Zwischenzeitlich hat die DFFU die vor dem Einsatz der „Berlin“ schon eingesetzte „Baldvin“ wieder in die Flotte zurückgeholt und auch wieder unter deutsche Flagge gesetzt. Das Schiff hat eine geringere Kapazität als die „Berlin“ und wird nun bei der Befischung der restlich vorhandenen Quote zum Einsatz kommen. Doch Ortega von der DFFU hofft, dass es bald eine Lösung gibt, denn nicht mehr lange und die verbleibende Quote ist abgefischt und die Schiffe und deren Besatzungen müssen früher als üblich zurückkehren. Dabei setzt er große Hoffnungen auf die Initiative der EU-Kommission, durch Verhandlungen mit Norwegen eine Verbesserung der Fangmöglichkeiten zu erreichen. Ein Hoffnungsschimmer könnte nach seiner Ansicht sein, dass es in Norwegen seit kurzer Zeit eine neue Regierung, bestehend aus Vertretern der Arbeiterpartei und der Zentrumspartei (SP) gibt.

Doppeltaufe der „Berlin“ und „Cuxhaven“ am 12. Januar 2018 in Cuxhaven

Im Januar 2018 wurden die beiden fast identischen deutschen Hochseetrawler NC 100 „Cuxhaven“ und NC 105 „Berlin“, die auf der norwegischen Myklebust-Werft gebaut wurden, in Cuxhaven getauft.
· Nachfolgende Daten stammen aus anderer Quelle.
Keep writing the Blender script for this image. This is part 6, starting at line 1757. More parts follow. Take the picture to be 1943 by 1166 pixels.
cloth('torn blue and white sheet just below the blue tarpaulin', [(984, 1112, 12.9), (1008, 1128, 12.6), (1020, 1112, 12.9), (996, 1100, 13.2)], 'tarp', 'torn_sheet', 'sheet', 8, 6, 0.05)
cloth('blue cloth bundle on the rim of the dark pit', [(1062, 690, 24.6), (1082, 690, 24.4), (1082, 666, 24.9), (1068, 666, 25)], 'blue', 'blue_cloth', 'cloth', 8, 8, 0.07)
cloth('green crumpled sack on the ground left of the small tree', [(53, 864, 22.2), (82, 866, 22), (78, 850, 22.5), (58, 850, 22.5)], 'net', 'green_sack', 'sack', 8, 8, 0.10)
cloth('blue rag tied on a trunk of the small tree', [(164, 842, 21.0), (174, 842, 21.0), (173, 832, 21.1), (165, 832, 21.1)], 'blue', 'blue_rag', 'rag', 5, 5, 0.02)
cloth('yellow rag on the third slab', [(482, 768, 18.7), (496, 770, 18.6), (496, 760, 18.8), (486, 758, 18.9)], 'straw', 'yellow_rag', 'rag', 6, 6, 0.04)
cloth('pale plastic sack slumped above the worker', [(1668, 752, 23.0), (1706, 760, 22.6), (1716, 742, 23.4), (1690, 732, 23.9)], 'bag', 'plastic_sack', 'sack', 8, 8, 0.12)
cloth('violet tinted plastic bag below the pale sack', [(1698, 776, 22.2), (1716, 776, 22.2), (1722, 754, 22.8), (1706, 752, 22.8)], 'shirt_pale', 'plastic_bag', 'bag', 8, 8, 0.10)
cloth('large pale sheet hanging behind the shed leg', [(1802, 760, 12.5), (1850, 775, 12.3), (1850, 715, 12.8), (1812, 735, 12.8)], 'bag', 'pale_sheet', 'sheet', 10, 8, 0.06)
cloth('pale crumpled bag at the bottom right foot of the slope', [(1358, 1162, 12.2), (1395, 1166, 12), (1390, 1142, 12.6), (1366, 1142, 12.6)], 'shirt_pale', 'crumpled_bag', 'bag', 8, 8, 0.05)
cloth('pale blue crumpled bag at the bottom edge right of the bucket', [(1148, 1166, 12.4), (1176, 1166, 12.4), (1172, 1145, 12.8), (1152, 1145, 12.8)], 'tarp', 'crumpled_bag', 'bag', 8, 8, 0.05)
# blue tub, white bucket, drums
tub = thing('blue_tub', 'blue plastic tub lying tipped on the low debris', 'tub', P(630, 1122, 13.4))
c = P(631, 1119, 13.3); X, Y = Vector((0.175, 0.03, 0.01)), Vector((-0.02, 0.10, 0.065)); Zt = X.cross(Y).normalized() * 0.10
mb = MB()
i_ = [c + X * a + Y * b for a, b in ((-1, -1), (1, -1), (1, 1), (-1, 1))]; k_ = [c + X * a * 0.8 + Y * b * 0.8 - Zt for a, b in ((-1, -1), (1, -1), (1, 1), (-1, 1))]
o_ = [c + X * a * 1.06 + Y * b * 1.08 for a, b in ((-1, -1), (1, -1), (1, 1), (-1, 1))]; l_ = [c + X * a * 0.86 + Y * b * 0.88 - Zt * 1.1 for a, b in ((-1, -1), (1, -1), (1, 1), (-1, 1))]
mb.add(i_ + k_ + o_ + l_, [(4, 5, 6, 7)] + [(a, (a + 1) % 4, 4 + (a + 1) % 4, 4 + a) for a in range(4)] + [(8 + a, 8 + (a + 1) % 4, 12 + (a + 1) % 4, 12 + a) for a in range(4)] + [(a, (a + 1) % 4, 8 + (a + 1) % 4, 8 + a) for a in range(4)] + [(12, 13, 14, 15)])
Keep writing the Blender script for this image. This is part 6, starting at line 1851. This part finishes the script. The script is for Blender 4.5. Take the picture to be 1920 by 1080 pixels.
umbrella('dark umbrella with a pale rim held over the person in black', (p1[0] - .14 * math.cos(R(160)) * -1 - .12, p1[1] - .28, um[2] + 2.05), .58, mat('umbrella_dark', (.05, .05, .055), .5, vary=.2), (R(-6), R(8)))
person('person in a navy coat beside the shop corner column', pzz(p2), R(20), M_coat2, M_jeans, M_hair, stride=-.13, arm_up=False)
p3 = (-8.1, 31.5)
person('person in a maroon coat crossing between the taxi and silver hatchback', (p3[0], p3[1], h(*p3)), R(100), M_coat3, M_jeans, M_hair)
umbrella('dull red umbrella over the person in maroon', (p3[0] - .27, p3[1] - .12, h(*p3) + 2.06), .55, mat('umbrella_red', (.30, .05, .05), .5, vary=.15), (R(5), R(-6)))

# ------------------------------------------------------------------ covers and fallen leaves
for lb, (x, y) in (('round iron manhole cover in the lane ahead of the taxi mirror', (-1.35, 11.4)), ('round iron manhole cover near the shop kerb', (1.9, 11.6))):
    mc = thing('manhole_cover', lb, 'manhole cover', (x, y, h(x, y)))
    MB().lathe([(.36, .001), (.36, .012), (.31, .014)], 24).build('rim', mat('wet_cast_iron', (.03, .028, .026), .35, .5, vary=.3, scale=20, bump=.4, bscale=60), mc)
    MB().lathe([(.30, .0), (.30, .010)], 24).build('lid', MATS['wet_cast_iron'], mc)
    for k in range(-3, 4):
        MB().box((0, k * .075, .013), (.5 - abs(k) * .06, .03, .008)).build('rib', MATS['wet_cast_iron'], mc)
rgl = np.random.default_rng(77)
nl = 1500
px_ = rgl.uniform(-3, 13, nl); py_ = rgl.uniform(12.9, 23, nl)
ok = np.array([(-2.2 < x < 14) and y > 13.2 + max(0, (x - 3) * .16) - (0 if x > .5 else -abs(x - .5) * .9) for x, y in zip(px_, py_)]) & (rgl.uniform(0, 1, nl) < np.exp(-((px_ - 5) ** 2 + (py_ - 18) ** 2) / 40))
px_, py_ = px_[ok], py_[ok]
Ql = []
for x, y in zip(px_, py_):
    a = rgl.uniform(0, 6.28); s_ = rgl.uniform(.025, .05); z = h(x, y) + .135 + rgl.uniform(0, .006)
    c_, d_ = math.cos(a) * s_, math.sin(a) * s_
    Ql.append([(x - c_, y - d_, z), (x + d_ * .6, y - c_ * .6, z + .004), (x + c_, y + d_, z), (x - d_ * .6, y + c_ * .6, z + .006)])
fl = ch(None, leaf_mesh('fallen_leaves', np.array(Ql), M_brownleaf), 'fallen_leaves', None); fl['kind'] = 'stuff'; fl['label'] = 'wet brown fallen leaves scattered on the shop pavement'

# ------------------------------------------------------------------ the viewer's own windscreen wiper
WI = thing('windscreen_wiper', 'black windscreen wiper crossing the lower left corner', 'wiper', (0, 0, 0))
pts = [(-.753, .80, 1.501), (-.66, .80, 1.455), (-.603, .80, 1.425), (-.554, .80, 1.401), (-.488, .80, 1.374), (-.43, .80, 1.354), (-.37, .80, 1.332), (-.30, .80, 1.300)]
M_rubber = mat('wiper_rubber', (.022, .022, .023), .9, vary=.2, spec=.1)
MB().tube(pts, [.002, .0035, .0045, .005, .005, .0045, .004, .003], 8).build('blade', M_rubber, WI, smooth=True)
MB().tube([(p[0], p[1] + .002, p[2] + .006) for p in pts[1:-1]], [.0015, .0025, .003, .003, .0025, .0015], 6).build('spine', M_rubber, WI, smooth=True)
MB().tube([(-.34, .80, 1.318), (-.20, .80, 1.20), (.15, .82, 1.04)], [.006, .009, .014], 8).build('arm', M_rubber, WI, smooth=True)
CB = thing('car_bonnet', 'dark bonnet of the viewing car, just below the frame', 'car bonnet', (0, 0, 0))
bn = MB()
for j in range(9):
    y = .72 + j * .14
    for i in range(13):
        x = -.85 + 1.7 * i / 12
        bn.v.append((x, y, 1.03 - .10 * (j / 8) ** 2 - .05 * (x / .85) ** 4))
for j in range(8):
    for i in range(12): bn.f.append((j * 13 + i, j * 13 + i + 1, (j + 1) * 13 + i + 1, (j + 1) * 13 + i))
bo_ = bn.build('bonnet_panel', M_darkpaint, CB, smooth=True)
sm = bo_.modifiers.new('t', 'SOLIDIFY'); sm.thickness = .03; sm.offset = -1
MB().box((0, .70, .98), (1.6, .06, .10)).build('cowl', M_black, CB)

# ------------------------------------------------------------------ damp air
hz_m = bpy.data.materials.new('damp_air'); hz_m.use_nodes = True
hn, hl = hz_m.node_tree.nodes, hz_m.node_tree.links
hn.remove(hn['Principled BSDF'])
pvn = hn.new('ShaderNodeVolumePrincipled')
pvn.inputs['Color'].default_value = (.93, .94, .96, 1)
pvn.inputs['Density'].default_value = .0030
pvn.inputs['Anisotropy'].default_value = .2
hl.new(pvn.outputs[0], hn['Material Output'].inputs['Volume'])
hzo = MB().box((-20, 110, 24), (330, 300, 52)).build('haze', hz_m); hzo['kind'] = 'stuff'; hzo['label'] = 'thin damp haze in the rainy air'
Dabei handelte es um die ersten Neubauten der Reederei seit 25 Jahren.


Entworfen wurden die 81,22 Meter langen und 16 Meter breiten hochmodernen Fangschiffe von Rolls Royce, der ebenfalls für die Produktion der Hauptmotoren verantwortlich war. Insgesamt investierte die Cuxhavener Reederei etwa 80 Millionen Euro in die beiden Fisch-Trawler. Sie besitzen eine Maschinenleistung von 3.600 kW, eine Bruttoraumzahl (BRZ) von 3.969 und bringen es auf eine Höchstgeschwindigkeit von 16 Knoten. Durch ein treibstoffsparendes „Wave-Piercing-Design“ sind diese Schiff wesentlich effizienter und umweltfreundlicher als die älteren Vorgängerschiffe. Zudem sind die Schiffe mit moderner Automatik und Ausrüstung sowie erstklassigen Sozialstandards für die bis zu 35-köpfige Crew ausgestattet. Äußerlich gibt es fast keine Unterschiede zwischen der „Berlin“ und der „Cuxhaven“ nur dass die „Berlin“, die für den Kabeljaufang genutzt wurde, an Bord eine Fischmehlanlage besitzt. Diese gibt es auf der „Cuxhaven“, die vornehmlich für den Fang von Heilbutt und Rotbarsch vor Grönland eingesetzt wird, aber nicht.